• AIM OF THE EXERCISE:
Give the lines of the material verbatim, from the first line to the line with "F, CX, HY, H", including both.

== GIVEN INFORMATION

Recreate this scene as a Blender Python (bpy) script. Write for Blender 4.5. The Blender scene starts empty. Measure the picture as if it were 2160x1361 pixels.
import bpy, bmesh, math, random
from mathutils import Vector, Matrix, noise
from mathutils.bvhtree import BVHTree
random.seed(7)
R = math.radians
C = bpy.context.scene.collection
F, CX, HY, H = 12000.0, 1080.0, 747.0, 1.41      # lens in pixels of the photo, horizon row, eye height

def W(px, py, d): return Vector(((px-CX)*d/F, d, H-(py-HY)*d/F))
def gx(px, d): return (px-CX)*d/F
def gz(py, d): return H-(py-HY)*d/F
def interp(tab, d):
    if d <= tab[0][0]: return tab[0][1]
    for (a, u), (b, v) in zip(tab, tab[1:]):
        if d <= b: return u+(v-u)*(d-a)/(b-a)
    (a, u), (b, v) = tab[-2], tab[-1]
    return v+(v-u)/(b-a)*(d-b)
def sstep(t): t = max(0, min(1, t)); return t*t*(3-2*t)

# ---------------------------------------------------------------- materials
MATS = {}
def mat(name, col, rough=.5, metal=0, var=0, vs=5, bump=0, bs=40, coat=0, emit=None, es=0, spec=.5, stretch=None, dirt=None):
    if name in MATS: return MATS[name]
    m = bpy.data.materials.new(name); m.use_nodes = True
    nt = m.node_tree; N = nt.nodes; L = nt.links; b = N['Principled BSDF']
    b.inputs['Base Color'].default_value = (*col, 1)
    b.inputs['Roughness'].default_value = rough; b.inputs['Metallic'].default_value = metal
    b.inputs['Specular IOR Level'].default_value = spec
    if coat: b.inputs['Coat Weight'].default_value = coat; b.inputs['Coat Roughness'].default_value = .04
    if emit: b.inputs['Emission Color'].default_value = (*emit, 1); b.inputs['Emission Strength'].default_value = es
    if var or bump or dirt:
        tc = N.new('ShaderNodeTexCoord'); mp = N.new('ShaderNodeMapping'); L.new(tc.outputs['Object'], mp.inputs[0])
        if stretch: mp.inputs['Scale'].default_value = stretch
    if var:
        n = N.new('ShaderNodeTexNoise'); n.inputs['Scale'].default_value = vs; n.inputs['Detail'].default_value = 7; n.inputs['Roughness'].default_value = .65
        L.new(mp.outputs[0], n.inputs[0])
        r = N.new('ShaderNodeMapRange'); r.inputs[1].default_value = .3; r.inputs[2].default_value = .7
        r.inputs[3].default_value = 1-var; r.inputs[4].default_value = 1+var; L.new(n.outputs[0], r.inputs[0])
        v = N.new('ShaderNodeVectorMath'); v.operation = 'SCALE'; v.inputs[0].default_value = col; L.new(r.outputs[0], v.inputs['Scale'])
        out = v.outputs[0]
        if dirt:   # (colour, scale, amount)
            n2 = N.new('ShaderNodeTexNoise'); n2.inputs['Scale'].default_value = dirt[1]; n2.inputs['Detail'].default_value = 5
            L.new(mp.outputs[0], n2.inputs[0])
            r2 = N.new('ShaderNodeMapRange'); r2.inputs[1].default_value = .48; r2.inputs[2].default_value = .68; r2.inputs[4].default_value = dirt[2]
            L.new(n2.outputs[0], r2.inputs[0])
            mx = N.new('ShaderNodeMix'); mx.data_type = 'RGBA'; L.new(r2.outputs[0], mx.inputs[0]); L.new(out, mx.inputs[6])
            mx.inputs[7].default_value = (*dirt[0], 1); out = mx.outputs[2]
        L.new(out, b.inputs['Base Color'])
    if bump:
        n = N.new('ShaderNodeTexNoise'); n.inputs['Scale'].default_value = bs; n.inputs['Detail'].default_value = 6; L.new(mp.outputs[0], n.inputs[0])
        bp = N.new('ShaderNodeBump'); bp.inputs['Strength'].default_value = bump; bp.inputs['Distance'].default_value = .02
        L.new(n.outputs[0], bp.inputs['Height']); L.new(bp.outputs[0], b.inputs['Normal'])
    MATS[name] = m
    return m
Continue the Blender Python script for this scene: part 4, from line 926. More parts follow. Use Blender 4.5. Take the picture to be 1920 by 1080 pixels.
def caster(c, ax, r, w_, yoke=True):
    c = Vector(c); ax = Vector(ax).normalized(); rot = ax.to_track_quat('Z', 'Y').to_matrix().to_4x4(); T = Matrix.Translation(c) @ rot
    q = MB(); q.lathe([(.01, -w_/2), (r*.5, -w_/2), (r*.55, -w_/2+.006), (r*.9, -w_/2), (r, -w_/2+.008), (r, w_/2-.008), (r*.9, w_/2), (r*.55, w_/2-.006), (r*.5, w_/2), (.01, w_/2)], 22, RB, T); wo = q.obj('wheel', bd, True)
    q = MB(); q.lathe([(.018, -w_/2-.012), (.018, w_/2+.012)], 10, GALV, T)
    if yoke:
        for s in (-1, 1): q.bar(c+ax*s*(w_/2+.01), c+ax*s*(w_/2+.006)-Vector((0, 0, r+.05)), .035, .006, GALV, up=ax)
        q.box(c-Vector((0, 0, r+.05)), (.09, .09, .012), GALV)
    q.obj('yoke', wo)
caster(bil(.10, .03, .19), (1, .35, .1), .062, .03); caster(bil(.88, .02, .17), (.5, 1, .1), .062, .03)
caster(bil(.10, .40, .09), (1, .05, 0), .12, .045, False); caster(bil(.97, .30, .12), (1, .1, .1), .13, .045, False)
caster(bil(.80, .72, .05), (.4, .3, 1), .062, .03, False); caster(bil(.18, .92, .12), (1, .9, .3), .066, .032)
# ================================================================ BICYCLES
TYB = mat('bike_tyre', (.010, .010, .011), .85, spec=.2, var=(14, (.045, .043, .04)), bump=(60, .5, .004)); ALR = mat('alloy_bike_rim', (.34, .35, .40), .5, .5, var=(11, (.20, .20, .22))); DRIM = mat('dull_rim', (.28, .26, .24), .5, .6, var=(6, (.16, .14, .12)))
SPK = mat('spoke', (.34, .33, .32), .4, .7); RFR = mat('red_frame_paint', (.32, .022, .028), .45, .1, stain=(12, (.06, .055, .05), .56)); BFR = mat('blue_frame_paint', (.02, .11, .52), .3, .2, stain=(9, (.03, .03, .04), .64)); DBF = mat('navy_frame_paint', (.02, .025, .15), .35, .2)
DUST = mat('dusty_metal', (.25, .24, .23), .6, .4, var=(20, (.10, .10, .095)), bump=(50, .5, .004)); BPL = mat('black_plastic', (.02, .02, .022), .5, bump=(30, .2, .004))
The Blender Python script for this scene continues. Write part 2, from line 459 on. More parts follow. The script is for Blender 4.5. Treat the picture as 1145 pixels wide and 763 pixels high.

====

• EXERCISE RESULT:
Recreate this scene as a Blender Python (bpy) script. Write for Blender 4.5. The Blender scene starts empty. Measure the picture as if it were 2160x1361 pixels.
import bpy, bmesh, math, random
from mathutils import Vector, Matrix, noise
from mathutils.bvhtree import BVHTree
random.seed(7)
R = math.radians
C = bpy.context.scene.collection
F, CX, HY, H = 12000.0, 1080.0, 747.0, 1.41      # lens in pixels of the photo, horizon row, eye height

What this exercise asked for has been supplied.